▶ [SHORT EXERCISE]: All of the records below need to be copied exactly.

▶ [GIVEN RECORDS]:
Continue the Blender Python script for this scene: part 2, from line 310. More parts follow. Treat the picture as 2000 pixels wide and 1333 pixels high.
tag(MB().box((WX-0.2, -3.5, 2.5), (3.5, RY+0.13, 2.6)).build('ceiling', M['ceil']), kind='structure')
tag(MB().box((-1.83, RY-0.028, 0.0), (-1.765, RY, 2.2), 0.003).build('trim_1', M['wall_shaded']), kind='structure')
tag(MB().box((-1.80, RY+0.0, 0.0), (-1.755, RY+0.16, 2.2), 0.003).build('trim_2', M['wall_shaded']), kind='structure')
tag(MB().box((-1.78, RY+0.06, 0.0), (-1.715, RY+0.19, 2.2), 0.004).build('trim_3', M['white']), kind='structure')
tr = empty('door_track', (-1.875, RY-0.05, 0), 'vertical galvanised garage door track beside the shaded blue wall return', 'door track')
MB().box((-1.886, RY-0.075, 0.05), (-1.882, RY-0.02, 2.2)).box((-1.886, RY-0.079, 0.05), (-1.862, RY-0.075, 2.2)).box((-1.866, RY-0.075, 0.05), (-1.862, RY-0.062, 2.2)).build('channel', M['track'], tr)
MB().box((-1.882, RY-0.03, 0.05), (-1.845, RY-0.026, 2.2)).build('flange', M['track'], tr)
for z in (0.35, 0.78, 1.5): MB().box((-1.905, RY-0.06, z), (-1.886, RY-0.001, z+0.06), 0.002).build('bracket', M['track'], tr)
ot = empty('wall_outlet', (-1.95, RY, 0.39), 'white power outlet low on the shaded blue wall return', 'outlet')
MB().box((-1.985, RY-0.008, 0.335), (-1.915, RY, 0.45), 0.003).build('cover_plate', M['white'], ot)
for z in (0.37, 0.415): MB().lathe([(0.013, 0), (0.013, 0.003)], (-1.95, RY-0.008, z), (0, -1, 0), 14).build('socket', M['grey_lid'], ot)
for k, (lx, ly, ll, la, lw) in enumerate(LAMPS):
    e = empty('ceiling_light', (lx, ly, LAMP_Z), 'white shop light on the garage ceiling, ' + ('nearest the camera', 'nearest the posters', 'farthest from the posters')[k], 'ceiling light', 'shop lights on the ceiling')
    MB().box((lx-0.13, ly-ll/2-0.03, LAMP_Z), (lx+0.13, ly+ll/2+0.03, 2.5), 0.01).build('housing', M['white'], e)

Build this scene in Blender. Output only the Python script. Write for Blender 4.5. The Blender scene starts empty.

▶ [EXERCISE RESPONSE]:
Continue the Blender Python script for this scene: part 2, from line 310. More parts follow. Treat the picture as 2000 pixels wide and 1333 pixels high.
tag(MB().box((WX-0.2, -3.5, 2.5), (3.5, RY+0.13, 2.6)).build('ceiling', M['ceil']), kind='structure')
tag(MB().box((-1.83, RY-0.028, 0.0), (-1.765, RY, 2.2), 0.003).build('trim_1', M['wall_shaded']), kind='structure')
tag(MB().box((-1.80, RY+0.0, 0.0), (-1.755, RY+0.16, 2.2), 0.003).build('trim_2', M['wall_shaded']), kind='structure')
tag(MB().box((-1.78, RY+0.06, 0.0), (-1.715, RY+0.19, 2.2), 0.004).build('trim_3', M['white']), kind='structure')
tr = empty('door_track', (-1.875, RY-0.05, 0), 'vertical galvanised garage door track beside the shaded blue wall return', 'door track')
MB().box((-1.886, RY-0.075, 0.05), (-1.882, RY-0.02, 2.2)).box((-1.886, RY-0.079, 0.05), (-1.862, RY-0.075, 2.2)).box((-1.866, RY-0.075, 0.05), (-1.862, RY-0.062, 2.2)).build('channel', M['track'], tr)
MB().box((-1.882, RY-0.03, 0.05), (-1.845, RY-0.026, 2.2)).build('flange', M['track'], tr)
for z in (0.35, 0.78, 1.5): MB().box((-1.905, RY-0.06, z), (-1.886, RY-0.001, z+0.06), 0.002).build('bracket', M['track'], tr)
ot = empty('wall_outlet', (-1.95, RY, 0.39), 'white power outlet low on the shaded blue wall return', 'outlet')
MB().box((-1.985, RY-0.008, 0.335), (-1.915, RY, 0.45), 0.003).build('cover_plate', M['white'], ot)
for z in (0.37, 0.415): MB().lathe([(0.013, 0), (0.013, 0.003)], (-1.95, RY-0.008, z), (0, -1, 0), 14).build('socket', M['grey_lid'], ot)
for k, (lx, ly, ll, la, lw) in enumerate(LAMPS):
    e = empty('ceiling_light', (lx, ly, LAMP_Z), 'white shop light on the garage ceiling, ' + ('nearest the camera', 'nearest the posters', 'farthest from the posters')[k], 'ceiling light', 'shop lights on the ceiling')
    MB().box((lx-0.13, ly-ll/2-0.03, LAMP_Z), (lx+0.13, ly+ll/2+0.03, 2.5), 0.01).build('housing', M['white'], e)

Build this scene in Blender. Output only the Python script. Write for Blender 4.5. The Blender scene starts empty.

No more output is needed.